Around the aisles, signs tout the fact that in-store prices are the same as they are online. And here’s how you find those prices: You can use the Amazon app to scan the cover of the book or a barcode listed near the book; take the book to a price-checking station; or ask an employee to scan the book for you.

That’s because in-store prices fluctuate just as they do on the website.

That price flexibility could, in theory, offer better deals. But some visitors are already complaining. Says Seattle-based culture site City Arts, “For a place that wants to encourage community, the store prefers me staring at my phone. A lot.” Tech site Ars Technica writes, “For the most part, we found the shop—and its reliance on the Amazon smartphone app—something that we had no desire to ever return to again.”

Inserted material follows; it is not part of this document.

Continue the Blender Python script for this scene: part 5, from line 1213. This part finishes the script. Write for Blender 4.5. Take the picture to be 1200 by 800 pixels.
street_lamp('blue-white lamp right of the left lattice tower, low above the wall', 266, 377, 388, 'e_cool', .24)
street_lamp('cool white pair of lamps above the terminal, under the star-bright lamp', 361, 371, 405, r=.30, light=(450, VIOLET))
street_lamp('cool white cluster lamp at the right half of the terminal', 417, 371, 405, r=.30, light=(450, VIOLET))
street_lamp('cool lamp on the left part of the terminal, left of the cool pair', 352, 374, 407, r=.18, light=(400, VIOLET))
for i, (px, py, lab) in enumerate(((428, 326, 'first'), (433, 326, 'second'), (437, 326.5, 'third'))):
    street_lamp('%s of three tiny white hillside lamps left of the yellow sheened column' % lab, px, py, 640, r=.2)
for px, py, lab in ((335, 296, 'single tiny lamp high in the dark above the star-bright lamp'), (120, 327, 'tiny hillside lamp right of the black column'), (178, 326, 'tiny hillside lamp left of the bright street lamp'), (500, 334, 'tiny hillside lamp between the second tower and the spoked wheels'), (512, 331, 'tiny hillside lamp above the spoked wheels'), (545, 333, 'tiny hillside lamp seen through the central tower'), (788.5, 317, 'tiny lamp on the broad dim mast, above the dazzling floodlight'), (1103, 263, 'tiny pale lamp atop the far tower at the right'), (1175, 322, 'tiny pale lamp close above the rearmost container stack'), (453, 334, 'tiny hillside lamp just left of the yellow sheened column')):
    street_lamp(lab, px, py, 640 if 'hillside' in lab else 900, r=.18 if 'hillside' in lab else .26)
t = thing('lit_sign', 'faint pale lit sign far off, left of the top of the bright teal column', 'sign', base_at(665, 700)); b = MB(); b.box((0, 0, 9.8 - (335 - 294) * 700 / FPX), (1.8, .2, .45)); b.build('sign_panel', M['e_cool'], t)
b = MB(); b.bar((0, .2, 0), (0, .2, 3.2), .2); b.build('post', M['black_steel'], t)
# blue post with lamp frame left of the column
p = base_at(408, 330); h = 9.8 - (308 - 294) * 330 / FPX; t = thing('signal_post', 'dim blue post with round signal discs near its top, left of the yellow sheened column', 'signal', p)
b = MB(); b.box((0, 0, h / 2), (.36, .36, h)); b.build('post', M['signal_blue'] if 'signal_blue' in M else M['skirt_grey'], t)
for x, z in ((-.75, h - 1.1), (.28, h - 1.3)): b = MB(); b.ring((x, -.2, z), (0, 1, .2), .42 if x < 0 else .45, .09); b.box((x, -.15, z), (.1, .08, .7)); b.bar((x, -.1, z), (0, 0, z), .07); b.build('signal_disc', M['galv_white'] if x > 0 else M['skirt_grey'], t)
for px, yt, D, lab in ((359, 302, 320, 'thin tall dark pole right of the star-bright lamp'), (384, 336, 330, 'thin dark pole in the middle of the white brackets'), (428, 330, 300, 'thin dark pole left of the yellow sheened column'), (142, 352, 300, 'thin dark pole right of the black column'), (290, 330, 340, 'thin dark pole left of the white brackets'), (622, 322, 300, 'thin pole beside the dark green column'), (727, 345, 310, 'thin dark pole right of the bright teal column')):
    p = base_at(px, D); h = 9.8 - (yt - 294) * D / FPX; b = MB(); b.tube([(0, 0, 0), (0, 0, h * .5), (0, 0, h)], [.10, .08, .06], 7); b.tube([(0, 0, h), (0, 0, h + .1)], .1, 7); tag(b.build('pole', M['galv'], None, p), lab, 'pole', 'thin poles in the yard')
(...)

Store manager Nick Ewing tells Quartz that he hopes Amazon’s reputation for competitive prices online will put shoppers at ease as they look around. “It’s very different—people aren’t used to this in a bookstore,” he says, “But once people have understood it, they’ve liked it.”

For a first-timer, pulling out an app does seem like a surprisingly round-about way of in-store shopping, especially from a retailer known for convenience. And in the absence of an app, few shopping experiences are as user-unfriendly as having to ask an associate how much all your items cost, as you mentally tally the bill.

The original, virtual Amazon.com is a site that embraces the immediacy of the digital—prices are listed in-line with book covers, and just pixels away from a button that lets you buy the book and have it sent to you, all with a single click. Only time will tell if the new stickerless in-store experience can top the awesome feeling of shopping in bed, glass of wine in one hand, ready to buy with the other.